Na konferencji prasowej zorganizowanej przez stowarzyszenie gdański radny Przemysław Majewski nie krył oburzenia. – Mimo że prężnie działają, realizują projekty PFRON i opłacają lokal, to ich miejsce zająć ma Fundacja Widzialne, która powstała w czasie strajków kobiet. To wszystko dzieje się w Gdańsku, w którym prezydent Aleksandra Dulkiewicz odmienia przez wszystkie przypadki słowa „równość, szacunek, tolerancja”. Tymczasem stowarzyszenie jest „olewane”, nie udostępnia się dokumentów z konkursu, odmawia rozmowy z Basilem Kerskim czy prezydent miasta – wyliczał.
INTERPELACJA
Radny Majewski zapowiedział złożenie w tej sprawie interpelacji. – Nie zostawimy tak tej sprawy, oczekujemy wyjaśnień od ECS i władz miasta w sprawie konkursu na lokal. Domagamy się dokumentów z konkursu. Liczymy na zapewnienie pomieszczenia dla stowarzyszenia w ECS, które są dostępne, wykorzystywane jako magazyn – podkreślił.
SKANDAL
O komentarz poprosiliśmy inną gdańską radną, Barbarę Imianowską. – To o prostu skandal. Nie mieści się w głowie, to co się dzieje, żeby ludzi niepełnosprawnych wyrzucać z budynku miejskiego, tak pozbawiać ich punktu, w którym bez problemu mogli wjechać wózkiem lub wejść o kulach – grzmi.

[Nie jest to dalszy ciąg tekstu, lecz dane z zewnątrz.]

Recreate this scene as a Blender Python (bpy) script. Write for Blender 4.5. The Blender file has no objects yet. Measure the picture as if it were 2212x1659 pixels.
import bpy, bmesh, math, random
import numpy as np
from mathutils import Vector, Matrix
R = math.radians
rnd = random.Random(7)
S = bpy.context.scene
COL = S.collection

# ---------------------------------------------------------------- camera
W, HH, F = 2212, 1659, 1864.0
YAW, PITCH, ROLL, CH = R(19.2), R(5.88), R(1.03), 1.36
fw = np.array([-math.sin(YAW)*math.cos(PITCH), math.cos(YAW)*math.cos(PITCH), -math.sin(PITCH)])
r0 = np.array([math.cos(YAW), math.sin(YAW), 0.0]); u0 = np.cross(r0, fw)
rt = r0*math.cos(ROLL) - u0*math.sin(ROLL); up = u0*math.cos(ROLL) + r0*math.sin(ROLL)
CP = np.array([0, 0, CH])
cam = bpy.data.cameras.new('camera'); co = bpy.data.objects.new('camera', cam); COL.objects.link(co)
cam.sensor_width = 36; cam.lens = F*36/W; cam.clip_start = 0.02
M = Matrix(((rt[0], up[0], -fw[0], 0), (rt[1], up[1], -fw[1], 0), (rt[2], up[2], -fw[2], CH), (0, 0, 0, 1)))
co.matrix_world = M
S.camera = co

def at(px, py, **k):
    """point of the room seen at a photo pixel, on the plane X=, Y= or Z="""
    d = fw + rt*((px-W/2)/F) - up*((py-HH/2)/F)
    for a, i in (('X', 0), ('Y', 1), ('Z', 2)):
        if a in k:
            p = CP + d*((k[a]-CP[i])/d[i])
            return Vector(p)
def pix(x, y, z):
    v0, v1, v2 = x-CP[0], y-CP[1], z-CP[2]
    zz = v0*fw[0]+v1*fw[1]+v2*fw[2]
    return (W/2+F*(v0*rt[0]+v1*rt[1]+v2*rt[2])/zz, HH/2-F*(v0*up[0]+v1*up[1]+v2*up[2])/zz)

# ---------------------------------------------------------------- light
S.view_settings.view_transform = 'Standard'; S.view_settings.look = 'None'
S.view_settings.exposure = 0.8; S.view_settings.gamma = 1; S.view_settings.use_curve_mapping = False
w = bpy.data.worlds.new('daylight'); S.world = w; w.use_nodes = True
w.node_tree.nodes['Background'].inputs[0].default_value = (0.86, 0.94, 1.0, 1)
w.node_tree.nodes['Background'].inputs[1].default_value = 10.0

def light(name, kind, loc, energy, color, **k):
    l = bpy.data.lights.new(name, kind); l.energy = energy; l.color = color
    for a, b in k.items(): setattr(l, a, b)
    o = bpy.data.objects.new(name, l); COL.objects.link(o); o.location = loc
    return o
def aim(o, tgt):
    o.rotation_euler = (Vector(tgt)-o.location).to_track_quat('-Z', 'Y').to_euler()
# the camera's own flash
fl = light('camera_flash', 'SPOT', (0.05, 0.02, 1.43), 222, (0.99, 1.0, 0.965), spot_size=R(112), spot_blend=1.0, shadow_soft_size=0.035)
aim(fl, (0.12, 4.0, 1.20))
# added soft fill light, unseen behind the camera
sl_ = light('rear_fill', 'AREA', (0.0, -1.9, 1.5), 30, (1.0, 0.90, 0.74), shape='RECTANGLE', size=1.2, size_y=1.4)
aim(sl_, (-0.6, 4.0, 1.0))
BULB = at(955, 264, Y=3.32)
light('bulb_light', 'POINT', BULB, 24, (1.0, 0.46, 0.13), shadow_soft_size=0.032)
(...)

Według Imianowskiej miasto zaproponowało w zamian lokal przy ulicy Dyrekcyjnej. – Ta propozycja, gdzie obecnie mamy zepsutą windę, gdzie są zbyt wąskie korytarze, jest oburzająca. Widzę, że z tego budynku pakują się różne firmy do innych instytucji, bo to jest stary budynek. Przede wszystkim niedostosowany do osób niepełnosprawnych – wskazuje.
IDEA SOLIDARNOŚCI CODZIENNEJ I ZNAJOMI KRÓLIKA
Jednym z argumentów podanych przez ECS jest to, że stowarzyszenie nie wpisuje się w „ideę solidarności codziennej”. – Dla mnie ten wątek w ogóle jest niezrozumiały, ja próbowałam nieraz przeanalizować, co to w ogóle znaczy. Kto się wpisuje w takim razie w ten wątek codziennej „Solidarności”? – pyta radna. – To jacy ludzie dostają te lokale? Ludzie z miasta i fundacje, które namawiają do aborcji? To jest jakaś chora polityka miejska – ocenia.
– Tu są jacyś krewni i znajomi królika. Tutaj jest jakieś imperium władzy miasta Gdańska, miasta, które tylko dobiera swoich. Mam nadzieję, że dojdzie do jakiegoś opamiętania – akcentuje Imianowska.
STANOWISKO MIASTA
Rzecznik prasowy Europejskiego Centrum Solidarności Magdalena Mistat oświadczyła, że „ECS wyda oświadczenie do 24 czerwca br”. – Udostępnimy je na stronie internetowej i wyślemy do mediów. Do tego czasu, dla dobra sprawy, nie udzielamy komentarza – zaznaczyła.
AKTUALIZACJA, GODZ. 19:00
ECS przesłało oświadczenie do mediów. Czytamy w nim m.in, że „konkurs organizowany był na zasadach określonych przez ECS i miał charakter otwarty dla wszystkich zainteresowanych organizacji na zasadzie równego
traktowania uczestników”, „Europejskie Centrum Solidarności podało wyniki konkursu do publicznej wiadomości i nie ma żadnych możliwości, które pozostawałyby w zgodzie z literą prawa, aby te wyniki zmienić, czego oczekuje Gdańskie Stowarzyszenie Inwalidów Ruchu „Solidarność”, które nie uzyskało wystarczającej liczby punktów, aby otrzymać biuro w ECS” oraz że „Europejskie Centrum Solidarności podtrzymuje przekazywane już wielokrotnie
zaproszenie dla Gdańskiego Stowarzyszenia Inwalidów Narządu Ruchu „Solidarność” do bezpłatnego korzystania z przestrzeni Solidarność Codziennie na działalność poradniczą i spotkania członków stowarzyszenia. W przestrzeni Solidarność Codziennie ECS zapewnia bezpłatny dostęp do Internetu. W każdym z pomieszczeń jest możliwość podłączenia komputera przenośnego.”
Osobne pismo, bezpośrednio do przewodniczącej Gdańskiego Stowarzyszenia Inwalidów Ruchu „Solidarność” Edyty Stobby, podane również do publicznej wiadomości, wystosował również Basil Kerski, dyrektor ECS.